Howard is the Tyrannosaurus rex at the end of Jurassic Park battling the smaller, quicker, Velociraptors.

Will Howard's departure hurt the Lakers? Sure, but as C.A. Clark has already discussed, either way the Lakers are preparing to move forward. Despite whatever shortcoming may have felt apparent through the season Howard remains as one of the few big men who can survive in an NBA that is rapidly shifting to make the big man in the post an extinct species. Howard is the Tyrannosaurus rex at the end of Jurassic Park battling the smaller, quicker, Velociraptors.

What I'm getting at is this: Howard deserves a chance to make a decision on his own, without outside influence.
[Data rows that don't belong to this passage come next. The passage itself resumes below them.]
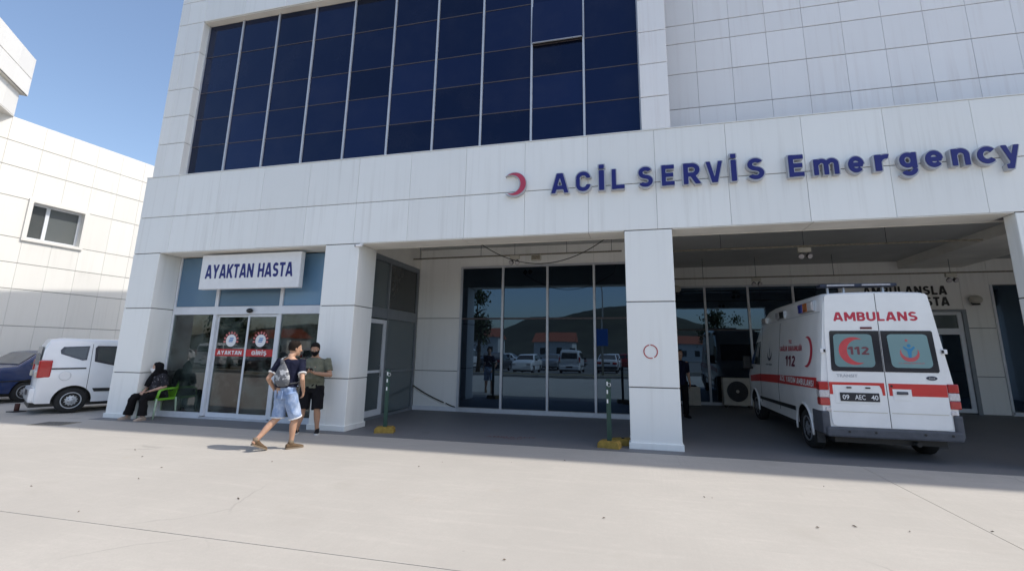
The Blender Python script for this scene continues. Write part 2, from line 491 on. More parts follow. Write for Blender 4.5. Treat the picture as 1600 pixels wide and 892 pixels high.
# ------------------------------------------------------------------ a bold sign alphabet built from strokes
import numpy as np
SW = .105     # half stroke width, cap height = 1
def _glyphs():
    t = SW
    L = lambda x0, y0, x1, y1: ('s', x0, y0, x1, y1)
    A = lambda cx, cy, rx, ry, a0, a1: ('a', cx, cy, rx, ry, a0, a1)
    a, b = t, 1-t
    G = {}
    G['A'] = (.80, [L(.40-.03, 1.05, .08, -.05), L(.43, 1.05, .72, -.05), L(.2, .27, .6, .27)])
    G['B'] = (.66, [L(a, 0, a, 1), L(a, b, .38, b), L(a, .52, .40, .52), L(a, a, .38, a), A(.36, .715, .18, .18+.0, -90, 90), A(.36, .31, .20, .205, -90, 90)])
    C_ = [A(.36, .66, .255, .235, 0, 180), A(.36, .34, .255, .235, 180, 360), L(a, .34, a, .66)]
    G['C'] = (.72, C_)
    G['D'] = (.70, [L(a, 0, a, 1), L(a, b, .34, b), L(a, a, .34, a), A(.34, .60, .255, .295, 0, 90), A(.34, .40, .255, .295, -90, 0), L(.595, .4, .595, .6)])
    G['E'] = (.60, [L(a, 0, a, 1), L(a, b, .60, b), L(a, .51, .55, .51), L(a, a, .60, a)])
    G['G'] = (.74, C_+[L(.615, .30, .615, .52), L(.38, .48, .72, .48)])
    G['H'] = (.72, [L(a, 0, a, 1), L(.615, 0, .615, 1), L(a, .5, .615, .5)])
    G['I'] = (.21, [L(a, 0, a, 1)])
    G['K'] = (.72, [L(a, 0, a, 1), L(.15, .38, .68, 1.06), L(.30, .60, .66, -.05)])
    G['L'] = (.58, [L(a, 0, a, 1), L(a, a, .58, a)])
    G['M'] = (.90, [L(a, 0, a, 1), L(.795, 0, .795, 1), L(.10, 1.04, .45, .22), L(.80, 1.04, .45, .22)])
    G['N'] = (.74, [L(a, 0, a, 1), L(.635, 0, .635, 1), L(.08, 1.02, .66, -.02)])
    O_ = [A(.36, .66, .255, .235, 0, 180), A(.36, .34, .255, .235, 180, 360), L(a, .34, a, .66), L(.615, .34, .615, .66)]
    G['O'] = (.72, O_)
    G['R'] = (.70, [L(a, 0, a, 1), L(a, b, .38, b), L(a, .45, .38, .45), A(.37, .67, .20, .22, -90, 90), L(.34, .46, .62, -.05)])
    G['S'] = (.68, [A(.34, .705, .22, .19, 25, 270), A(.34, .30, .235, .195, -155, 90)])
    G['T'] = (.64, [L(.32, 0, .32, 1), L(0, b, .64, b)])
    G['U'] = (.72, [L(a, .34, a, 1), L(.615, .34, .615, 1), A(.36, .34, .255, .235, 180, 360)])
    G['V'] = (.78, [L(.08, 1.05, .37, -.05), L(.70, 1.05, .41, -.05)])
    G['Y'] = (.76, [L(.08, 1.05, .38, .42), L(.68, 1.05, .38, .42), L(.38, 0, .38, .45)])
    G['Z'] = (.64, [L(0, b, .64, b), L(0, a, .64, a), L(.08, .02, .56, .98)])
    G['İ'] = (.21, [L(a, 0, a, 1), ('u', a, 1.07, a, 1.28)])
    G['Ğ'] = (.74, G['G'][1]+[('v', .36, 1.28, .17, .13, 200, 340)])
    G['Ş'] = (.68, G['S'][1]+[('u', .34, -.22, .34, .06)])
    G['0'] = (.60, [A(.30, .66, .195, .235, 0, 180), A(.30, .34, .195, .235, 180, 360), L(a, .34, a, .66), L(.495, .34, .495, .66)])
    G['1'] = (.42, [L(.29, 0, .29, 1), L(.0, .70, .26, .93)])
    G['2'] = (.62, [A(.31, .70, .205, .195, -15, 165), L(.50, .64, .12, .12), L(0, a, .62, a)])
    G['4'] = (.66, [L(.48, 0, .48, 1), L(.46, 1.0, .08, .30), L(.0, .28, .66, .28)])
    G['9'] = (.62, [A(.31, .69, .205, .205, 0, 360), L(.515, .35, .515, .7), A(.31, .34, .205, .235, 200, 360)])
    # lower case, x height .72
    G['m'] = (1.02, [L(a, 0, a, .72), A(.335, .46, .175, .17, 0, 180), L(.51, 0, .51, .46), A(.74, .46, .175, .17, 0, 180), L(.915, 0, .915, .46)])
    G['n'] = (.64, [L(a, 0, a, .72), A(.33, .44, .205, .19, 0, 180), L(.535, 0, .535, .44)])
    G['r'] = (.44, [L(a, 0, a, .72), A(.35, .40, .225, .22, 75, 180)])
    G['e'] = (.68, [A(.34, .36, .235, .265, 0, 318), L(.15, .35, .62, .35)])
    G['c'] = (.62, [A(.34, .36, .235, .265, 42, 318)])
    G['g'] = (.66, [A(.315, .385, .21, .235, 0, 360), L(.555, .02, .555, .72), ('v', .33, .0, .225, .20, 205, 360)])
    G['y'] = (.66, [('w', .07, .76, .36, .06), ('w', .60, .76, .27, -.28), ('w', .32, -.15, .12, -.17)])
    G[' '] = (.34, [])
    return G
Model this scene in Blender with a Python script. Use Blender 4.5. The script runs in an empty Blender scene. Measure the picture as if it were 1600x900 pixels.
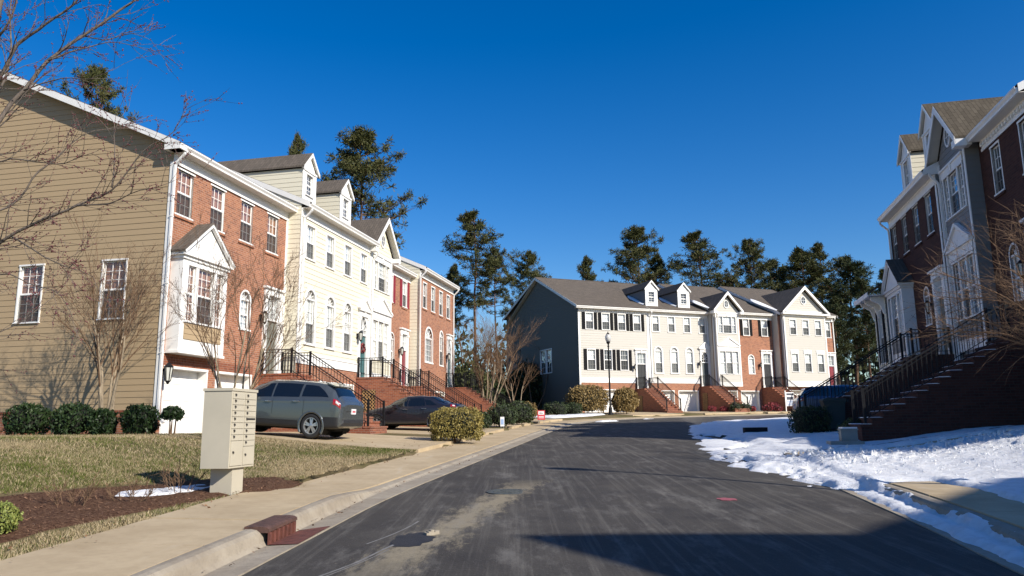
import bpy, math, random
from mathutils import Vector, Matrix, noise, Euler
R = math.radians
sc = bpy.context.scene
COL = sc.collection

# ------------------------------------------------------------------ camera
F_PX, PITCH, ROLL, EYE = 1190.0, R(10.2), .011, 1.55
cam_d = bpy.data.cameras.new('camera'); cam = bpy.data.objects.new('camera', cam_d); COL.objects.link(cam)
cam_d.sensor_width = 36; cam_d.lens = F_PX / 1600 * 36; cam_d.clip_start = .05; cam_d.clip_end = 2000
_r0 = Vector((1, 0, 0)); _u0 = Vector((0, -math.sin(PITCH), math.cos(PITCH))); _f0 = Vector((0, math.cos(PITCH), math.sin(PITCH)))
_r = (_r0 - ROLL * _u0).normalized(); _u = (_u0 + ROLL * _r0).normalized()
_m = Matrix((( _r.x, _u.x, -_f0.x, 0), (_r.y, _u.y, -_f0.y, 0), (_r.z, _u.z, -_f0.z, EYE), (0, 0, 0, 1)))
cam.matrix_world = _m
sc.camera = cam
sc.render.resolution_x, sc.render.resolution_y = 1024, 576

# ------------------------------------------------------------------ sky and sun
SUN_EL, SUN_H = R(31.5), Vector((.765, -.644))          # direction towards the sun
w = bpy.data.worlds.new('World'); sc.world = w; w.use_nodes = True
wn, wl = w.node_tree.nodes, w.node_tree.links
sky = wn.new('ShaderNodeTexSky'); sky.sky_type = 'NISHITA'; sky.sun_disc = False
sky.sun_elevation = SUN_EL; sky.sun_rotation = math.atan2(SUN_H.x, SUN_H.y)
sky.altitude = 0; sky.air_density = 1.0; sky.dust_density = .45; sky.ozone_density = 2.6
hs = wn.new('ShaderNodeHueSaturation'); hs.inputs['Saturation'].default_value = 1.47; hs.inputs['Value'].default_value = 1.0; hs.inputs['Hue'].default_value = .511
wl.new(sky.outputs[0], hs.inputs['Color']); bg = wn['Background']; wl.new(hs.outputs[0], bg.inputs[0]); bg.inputs[1].default_value = .108
sun_d = bpy.data.lights.new('sun', 'SUN'); sun_d.energy = 5.0; sun_d.angle = R(.53); sun_d.color = (1, .93, .82)
sun = bpy.data.objects.new('sun', sun_d); COL.objects.link(sun)
_sd = Vector((SUN_H.x * math.cos(SUN_EL), SUN_H.y * math.cos(SUN_EL), math.sin(SUN_EL)))
sun.rotation_euler = _sd.to_track_quat('Z', 'Y').to_euler(); sun.location = (40, -40, 40)
vs = sc.view_settings; vs.view_transform = 'Standard'; vs.look = 'None'; vs.exposure = .42; vs.gamma = 1
sc.render.engine = 'CYCLES'

# ------------------------------------------------------------------ mesh helpers
class MB:
    def __init__(s): s.v = []; s.f = []
    def add(s, vs_, fs):
        b = len(s.v); s.v += [tuple(p) for p in vs_]; s.f += [tuple(i + b for i in q) for q in fs]; return s
    def quad(s, *p): return s.add(p, [tuple(range(len(p)))])
    def box(s, x0, x1, y0, y1, z0, z1):
        return s.add([(x0,y0,z0),(x1,y0,z0),(x1,y1,z0),(x0,y1,z0),(x0,y0,z1),(x1,y0,z1),(x1,y1,z1),(x0,y1,z1)],
            [(0,3,2,1),(4,5,6,7),(0,1,5,4),(1,2,6,5),(2,3,7,6),(3,0,4,7)])
    def prism(s, poly, a, b, fn=lambda u, v, t: (u, t, v)):
        """polygon (u,v) extruded from t=a to t=b"""
        n = len(poly)
        return s.add([fn(u, v, a) for u, v in poly] + [fn(u, v, b) for u, v in poly],
            [tuple(range(n)), tuple(range(2*n-1, n-1, -1))] + [(i, n+i, n+(i+1)%n, (i+1)%n) for i in range(n)])
    def bar(s, p, q, w, h=None):
        """square bar between two points"""
        h = h or w; p, q = Vector(p), Vector(q); d = (q-p).normalized()
        a = d.cross(Vector((0,0,1)));
        if a.length < .01: a = Vector((1,0,0))
        a.normalize(); b = a.cross(d); a *= w/2; b *= h/2
        return s.add([p-a-b,p+a-b,p+a+b,p-a+b,q-a-b,q+a-b,q+a+b,q-a+b],
            [(0,3,2,1),(4,5,6,7),(0,1,5,4),(1,2,6,5),(2,3,7,6),(3,0,4,7)])
    def tube(s, pts, rad, n=6, caps=True):
        pts = [Vector(p) for p in pts]; b = len(s.v); k = len(pts)
        if not hasattr(rad, '__len__'): rad = [rad]*k
        ref = Vector((.31,.17,.93)); prev = None
        for i, p in enumerate(pts):
            d = (pts[min(i+1,k-1)] - pts[max(i-1,0)])
            d = d.normalized() if d.length > 1e-9 else Vector((0,0,1))
            a = d.cross(ref if abs(d.dot(ref)) < .95 else Vector((1,0,0)))
            if prev is not None:
                a2 = prev - d*prev.dot(d)
                if a2.length > 1e-4: a = a2
            a.normalize(); prev = a; c = d.cross(a)
            for j in range(n):
                t = 2*math.pi*j/n; s.v.append(tuple(p + (a*math.cos(t) + c*math.sin(t))*rad[i]))
        for i in range(k-1):
            for j in range(n):
                s.f.append((b+i*n+j, b+i*n+(j+1)%n, b+(i+1)*n+(j+1)%n, b+(i+1)*n+j))
        if caps:
            s.f.append(tuple(b+j for j in range(n-1,-1,-1))); s.f.append(tuple(b+(k-1)*n+j for j in range(n)))
        return s
    def lathe(s, prof, n=16, c=(0,0,0)):
        b = len(s.v); k = len(prof)
        for r, z in prof:
            for j in range(n):
                t = 2*math.pi*j/n; s.v.append((c[0]+r*math.cos(t), c[1]+r*math.sin(t), c[2]+z))
        for i in range(k-1):
            for j in range(n):
                s.f.append((b+i*n+j, b+i*n+(j+1)%n, b+(i+1)*n+(j+1)%n, b+(i+1)*n+j))
        s.f.append(tuple(b+j for j in range(n-1,-1,-1))); s.f.append(tuple(b+(k-1)*n+j for j in range(n)))
        return s
    def mesh(s, name, mat, smooth=False):
        me = bpy.data.meshes.new(name); me.from_pydata(s.v, [], s.f)
        me.materials.append(M(mat) if isinstance(mat, str) else mat)
        if smooth: me.polygons.foreach_set('use_smooth', [True]*len(me.polygons))
        me.update(); return me

def link(name, data, parent=None, loc=(0,0,0), rz=0):
    o = bpy.data.objects.new(name, data); COL.objects.link(o); o.location = loc
    if rz: o.rotation_euler = (0,0,rz)
    if parent is not None: o.parent = parent
    return o
def obj(name, mb, mat, parent=None, smooth=False, loc=(0,0,0), rz=0):
    return link(name, mb.mesh(name, mat, smooth), parent, loc, rz)
def tag(o, label, cat, group=None):
    o['label'] = label; o['category'] = cat
    if group: o['group'] = group
    return o
def thing(name, label, cat, loc=(0,0,0), rz=0, group=None):
    o = link(name, None, None, loc, rz); o.empty_display_size = .3
    return tag(o, label, cat, group)
def struct(o): o['kind'] = 'structure'; return o
def stuff(o, label=None, cat=None):
    o['kind'] = 'stuff'
    if label: o['label'] = label
    if cat: o['category'] = cat
    return o
def copy_tree(o, parent=None):
    c = o.copy(); COL.objects.link(c)
    if parent is not None:
        c.parent = parent; c.matrix_parent_inverse = o.matrix_parent_inverse.copy()
    for ch in list(o.children): copy_tree(ch, c)
    return c
def lerp(a, b, t): return a + (b-a)*t
def sstep(a, b, x):
    t = max(0., min(1., (x-a)/(b-a))); return t*t*(3-2*t)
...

Whether he decides the long term appeal of being a Laker is what he wants or not, there's no reason for him to be the face of the franchise if he isn't sure he even wants to wear the uniform. These are things that Howard must sort through before making another commitment. These are things to consider before throwing Howard under the bus for contemplating all of his options and carefully avoiding the kind of false promises he spewed in Orlando before finally being traded.

It goes back to the old saying: If you love her, let her go. The Lakers have been forced let go of Howard. If he comes back, great. The Lakers have a dominant center that they can build around over the next few years. If not? At least the purple and gold won't be stuck in a relationship where Howard constantly checks out other teams and wonders "what if". That "what if" can turn into a "this isn't working out" in the blink of an eye if he isn't invested.